Things to keep in mind:

–          The MRT is super efficient. It’ll have everything in English, Chinese and written out so you’ll be fine.  You’ll want to buy a token at the machines before going in.  They utilize plastic little blue coins that you scan on the way in and then there’s a little coin slot that you drop it in on the way out.  You’ll know how much to pay by looking at the MRT map when you buy your token and it’ll tell you how much it is to each station from where you are. Shouldn’t ever be more than 30NTD

–          When you get to the platfroms for the MRT, look down.  You’ll notice at every door for the train there’s areas to line up. Hang out in the lines, they use them to board.
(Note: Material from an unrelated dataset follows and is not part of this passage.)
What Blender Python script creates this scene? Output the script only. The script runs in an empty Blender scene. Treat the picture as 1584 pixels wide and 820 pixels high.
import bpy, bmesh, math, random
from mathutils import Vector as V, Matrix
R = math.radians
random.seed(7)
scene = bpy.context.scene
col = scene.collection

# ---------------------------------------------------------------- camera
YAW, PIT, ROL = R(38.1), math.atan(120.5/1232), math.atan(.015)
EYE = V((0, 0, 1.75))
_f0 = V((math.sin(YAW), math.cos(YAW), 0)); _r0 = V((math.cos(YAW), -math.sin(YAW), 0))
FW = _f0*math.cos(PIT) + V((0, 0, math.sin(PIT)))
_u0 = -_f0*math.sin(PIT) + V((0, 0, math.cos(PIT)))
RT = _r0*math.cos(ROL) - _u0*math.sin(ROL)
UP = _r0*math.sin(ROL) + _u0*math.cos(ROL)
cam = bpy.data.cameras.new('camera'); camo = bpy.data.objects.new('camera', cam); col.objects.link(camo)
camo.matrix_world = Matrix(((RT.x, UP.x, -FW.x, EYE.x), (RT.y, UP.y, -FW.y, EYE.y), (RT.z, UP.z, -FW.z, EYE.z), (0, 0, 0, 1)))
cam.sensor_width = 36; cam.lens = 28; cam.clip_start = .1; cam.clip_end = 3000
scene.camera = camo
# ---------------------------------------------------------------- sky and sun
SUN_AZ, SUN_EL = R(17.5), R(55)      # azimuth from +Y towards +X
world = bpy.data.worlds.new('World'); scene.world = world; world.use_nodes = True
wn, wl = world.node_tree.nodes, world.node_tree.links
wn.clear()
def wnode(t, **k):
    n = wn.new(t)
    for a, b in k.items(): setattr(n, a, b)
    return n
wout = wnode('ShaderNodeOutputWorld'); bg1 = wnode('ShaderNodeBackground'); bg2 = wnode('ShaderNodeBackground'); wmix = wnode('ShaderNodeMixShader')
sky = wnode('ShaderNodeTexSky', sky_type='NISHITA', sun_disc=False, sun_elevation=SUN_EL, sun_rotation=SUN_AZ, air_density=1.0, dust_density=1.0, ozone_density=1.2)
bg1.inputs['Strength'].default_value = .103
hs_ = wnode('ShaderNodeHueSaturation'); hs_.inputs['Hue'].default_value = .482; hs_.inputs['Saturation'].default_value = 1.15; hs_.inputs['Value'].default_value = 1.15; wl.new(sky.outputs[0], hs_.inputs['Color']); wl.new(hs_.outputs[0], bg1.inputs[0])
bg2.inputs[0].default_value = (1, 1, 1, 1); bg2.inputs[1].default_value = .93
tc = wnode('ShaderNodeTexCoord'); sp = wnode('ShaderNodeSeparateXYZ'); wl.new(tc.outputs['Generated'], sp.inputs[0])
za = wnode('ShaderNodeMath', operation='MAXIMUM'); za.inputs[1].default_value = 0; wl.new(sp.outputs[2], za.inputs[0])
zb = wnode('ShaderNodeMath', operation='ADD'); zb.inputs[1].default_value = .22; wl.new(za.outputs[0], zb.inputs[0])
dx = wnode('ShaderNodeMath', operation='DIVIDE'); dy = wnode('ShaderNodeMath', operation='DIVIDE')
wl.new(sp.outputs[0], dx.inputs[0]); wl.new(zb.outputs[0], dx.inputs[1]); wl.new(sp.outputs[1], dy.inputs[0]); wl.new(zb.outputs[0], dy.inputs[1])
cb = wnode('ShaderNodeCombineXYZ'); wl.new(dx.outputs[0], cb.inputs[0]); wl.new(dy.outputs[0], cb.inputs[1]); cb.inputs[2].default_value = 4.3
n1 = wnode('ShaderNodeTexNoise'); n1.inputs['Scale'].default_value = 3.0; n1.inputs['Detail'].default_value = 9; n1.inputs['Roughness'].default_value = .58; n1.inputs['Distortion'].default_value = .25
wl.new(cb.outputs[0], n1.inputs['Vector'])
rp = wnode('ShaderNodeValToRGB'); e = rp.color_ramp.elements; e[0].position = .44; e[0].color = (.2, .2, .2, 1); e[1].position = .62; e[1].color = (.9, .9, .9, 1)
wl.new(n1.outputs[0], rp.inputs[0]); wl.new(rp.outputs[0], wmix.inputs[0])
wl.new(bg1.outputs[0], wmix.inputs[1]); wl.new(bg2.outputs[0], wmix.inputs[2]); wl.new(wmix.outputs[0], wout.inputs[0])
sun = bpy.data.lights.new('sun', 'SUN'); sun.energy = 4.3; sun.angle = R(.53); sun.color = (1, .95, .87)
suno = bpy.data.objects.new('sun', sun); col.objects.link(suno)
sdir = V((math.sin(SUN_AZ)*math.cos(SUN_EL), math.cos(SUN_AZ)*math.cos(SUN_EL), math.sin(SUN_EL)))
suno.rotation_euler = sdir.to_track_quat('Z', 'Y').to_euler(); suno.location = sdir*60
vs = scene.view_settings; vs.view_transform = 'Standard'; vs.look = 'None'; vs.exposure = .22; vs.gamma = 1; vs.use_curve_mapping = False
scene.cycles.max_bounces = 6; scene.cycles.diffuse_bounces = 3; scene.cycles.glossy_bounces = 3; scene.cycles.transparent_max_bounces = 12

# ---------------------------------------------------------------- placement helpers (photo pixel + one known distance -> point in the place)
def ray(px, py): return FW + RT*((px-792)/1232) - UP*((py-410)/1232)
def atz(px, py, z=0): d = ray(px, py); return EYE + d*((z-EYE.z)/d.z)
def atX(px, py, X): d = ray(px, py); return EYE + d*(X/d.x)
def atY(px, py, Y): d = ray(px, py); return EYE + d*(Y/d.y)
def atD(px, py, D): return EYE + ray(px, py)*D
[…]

–          Stand on the right, pass on the left.  They hold true to that.

–          If you hear the doors beeping, you can try running for the doors but if it’s during a busy time – you will be stopped.  In the Taipei Main Station during rush hour, they have volunteers to do crowd control.

–          Watch out for scooters.

Is there anything you like doing in Taipei that I missed?  I love discovering new things in this city.